One organization to consider looking into is the New York City chapter of the Democratic Socialists of America. With more than 6,000 members, NYC-DSA is the largest chapter in the largest socialist organization in this country in 80 years. Here’s a schedule of its upcoming introductory meetings for the socialism-curious. 

I’m not a member, but we have covered their activities extensively. DSA has outworked and outmaneuvered the local Democratic machine and has elected nine socialists to the state legislature since 2018 and two to City Council. DSA Assemblymember Zohran Mamdani of Queens is running for Mayor in 2025. While its electeds work on the inside to push other electeds to support a working-class agenda, DSA simultaneously runs issue campaigns on the outside to pressure non-Socialist politicians to do the right thing. Its biggest victory to date was winning passage of the Build Public Renewables Act, the most ambitious piece of Green New Deal legislation to be enacted to date.  
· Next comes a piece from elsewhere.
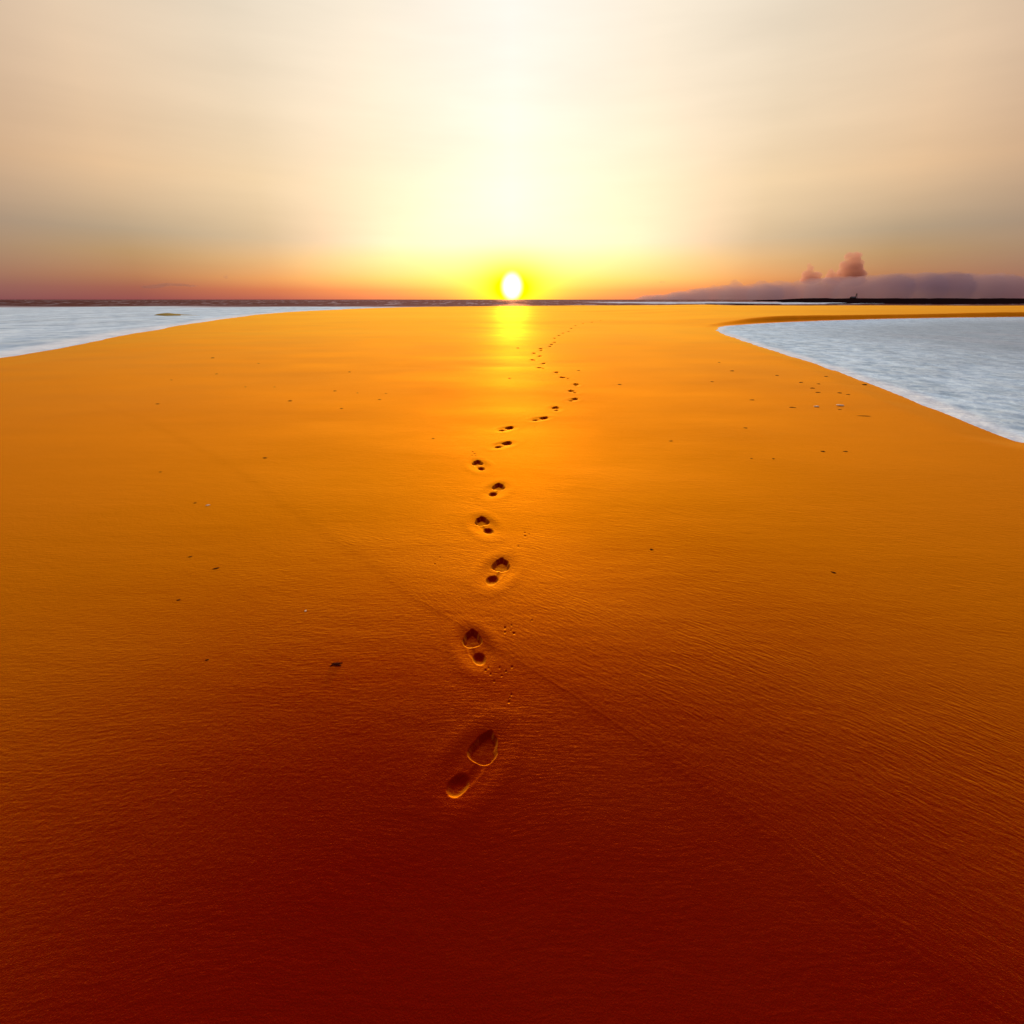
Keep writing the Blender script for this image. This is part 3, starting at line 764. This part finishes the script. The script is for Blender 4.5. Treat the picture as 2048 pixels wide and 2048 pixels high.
mesh_obj('wall', [(-w, -d_, -.6), (w, -d_, -.6), (w, d_, -.6), (-w, d_, -.6), (-w, -d_, h_), (w, -d_, h_), (w, d_, h_), (-w, d_, h_)],
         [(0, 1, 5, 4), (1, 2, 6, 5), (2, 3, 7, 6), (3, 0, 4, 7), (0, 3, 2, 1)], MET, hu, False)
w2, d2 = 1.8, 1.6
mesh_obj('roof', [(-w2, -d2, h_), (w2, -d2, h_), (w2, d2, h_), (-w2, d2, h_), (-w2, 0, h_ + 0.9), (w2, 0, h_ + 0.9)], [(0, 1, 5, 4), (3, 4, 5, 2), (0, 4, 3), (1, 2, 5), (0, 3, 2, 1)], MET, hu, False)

# ------------------------------------------------------------------ clouds (real volumes, far beyond the sea)
def cloud_mat(name, col, dens, aniso=0.2):
    m, q, out = new_mat(name)
    v = q.n('ShaderNodeVolumePrincipled'); v.inputs['Color'].default_value = col
    v.inputs['Density'].default_value = dens; v.inputs['Anisotropy'].default_value = 0.45
    q.put(out.inputs['Volume'], v.outputs[0]); return m
YC = 12000.0
def cloud(name, blobs, mat, label, vox, thick=1.0, YC=12000.0):
    V = []; Fc = []
    for (px, py, rx, rz) in blobs:            # centre and radii in photo pixels
        cx, cy, cz = at_dist(px, py, YC); k = YC / 528 / 2
        cy += random.uniform(-0.5, 0.5) * rx * k
        b = len(V); nl, nw = 8, 12
        for i in range(nl + 1):
            th = math.pi * i / nl
            for j in range(nw):
                a = 2 * math.pi * j / nw
                V.append((cx + rx * k * math.sin(th) * math.cos(a), cy + rx * k * thick * math.sin(th) * math.sin(a), cz + rz * k * math.cos(th)))
        for i in range(nl):
            for j in range(nw):
                p, q = b + i * nw + j, b + i * nw + (j + 1) % nw
                Fc.append((p, p + nw, q + nw, q))
    V = np.array(V); base = V.mean(0)
    o = mesh_obj(name, V - base, Fc, mat); o.location = base
    rm = o.modifiers.new('merge', 'REMESH'); rm.mode = 'VOXEL'; rm.voxel_size = vox
    tx = bpy.data.textures.new('cloud_lumps', 'CLOUDS'); tx.noise_scale = vox * 5; tx.noise_depth = 3
    dm = o.modifiers.new('lumps', 'DISPLACE'); dm.texture = tx; dm.strength = vox * 2.6; dm.mid_level = 0.5; dm.texture_coords = 'LOCAL'
    tag(o, label, 'cloud', 'evening clouds low over the sea'); return o
CM1 = cloud_mat('bank_cloud', (0.48, 0.36, 0.46, 1), 0.0016)
CM2 = cloud_mat('tower_cloud', (0.80, 0.47, 0.42, 1), 0.0055)
CM3 = cloud_mat('wisp_cloud', (0.40, 0.25, 0.28, 1), 0.0016)
top = [(1290, 592), (1340, 586), (1400, 578), (1440, 573), (1480, 572), (1520, 570), (1560, 568), (1600, 563), (1650, 558), (1700, 556), (1750, 552), (1800, 550), (1900, 548), (2020, 552)]
bl = []
for (x0, y0), (x1, y1) in zip(top[:-1], top[1:]):
    n = max(1, int((x1 - x0) / 14))
    for i in range(n):
        f = i / n; x = x0 + (x1 - x0) * f; yt = y0 + (y1 - y0) * f + random.uniform(-1.5, 2.5)
        rz = (606 - yt) / 2 + 2
        bl.append((x, yt + rz, 26 + random.uniform(-4, 6), rz))
for k_ in range(46):
    x = 1380 + k_ * 13 + random.uniform(-6, 6); yt = np.interp(x, [p_[0] for p_ in top], [p_[1] for p_ in top]); bl.append((x, yt + 3, random.uniform(5, 11), random.uniform(3, 7)))
bl += [(1467, 566, 6, 7), (1521, 567, 9, 6), (1475, 570, 10, 6), (1560, 566, 9, 5)]
cloud('cloud', bl, CM1, 'long grey purple cloud bank lying on the horizon at the right', 32, 2.2)
cloud('cloud', [(1703, 562, 28, 12), (1703, 550, 24, 11), (1700, 536, 20, 11), (1690, 530, 12, 8), (1713, 528, 13, 9), (1705, 520, 12, 7), (1697, 512, 8, 7), (1709, 511, 9, 6), (1720, 511, 7, 6), (1722, 541, 10, 9), (1686, 545, 12, 8)],
      CM2, 'tall pink cumulus cloud with a blocky top rising over the grey bank', 26, YC=15500.0)
cloud('cloud', [(1618, 560, 20, 8), (1617, 549, 11, 9), (1620, 539, 7, 8), (1617, 532, 4, 5), (1628, 550, 12, 6)], CM2, 'small pointed pink cloud puff left of the tall cumulus', 22, YC=15500.0)
cloud('cloud', [(1664, 561, 20, 8), (1663, 551, 11, 7), (1661, 544, 6, 6), (1672, 553, 9, 6)], CM2, 'low rounded cloud puff between the pointed puff and the tall cumulus', 22, YC=15500.0)
cloud('cloud', [(315, 572, 16, 3), (340, 569, 18, 3), (362, 570, 18, 2.5), (385, 572, 12, 2), (300, 574, 16, 3)], CM3, 'long flat mauve cloud streak low over the sea at the far left', 22)
cloud('cloud', [(453, 554, 5, 3), (456, 551, 2.5, 2.5)], CM3, 'tiny lone cloud puff high over the left sea', 14)
cloud('cloud', [(1325, 564, 6, 1.5), (1321, 564, 4, 1.5)], CM3, 'tiny thin cloud streak right of the sun above the bank', 14)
DSA is also organizing new labor unions through the Emergency Workplace Organizing Committee while growing rank-and-file-led caucuses inside established unions to move them to the left. It is deeply involved in Palestine solidarity work and has working groups for organizing tenant unions, expanding public-power plants and Cuba solidarity action, to name a few. 

In a throwback to the Socialist movements of 100 years ago, DSA hosts a wide array of cultural activities: reading groups, discussion panels, movie nights, comedy nights, softball and soccer games, picnics, an in-house choir (the Solidarity Singers) and a group for parents (Comrades with Kids).

There are many other organizations worthy of mention, including the Working Families Party, the Poor People’s Campaign and your labor union, if you have one. For those with a more anarchistic bent, there are mutual-aid groups that have done amazing work over the past couple of years supporting recently arrived immigrants who have been ignored by the City. Our newest neighbors are going to need a lot of solidarity in the coming months.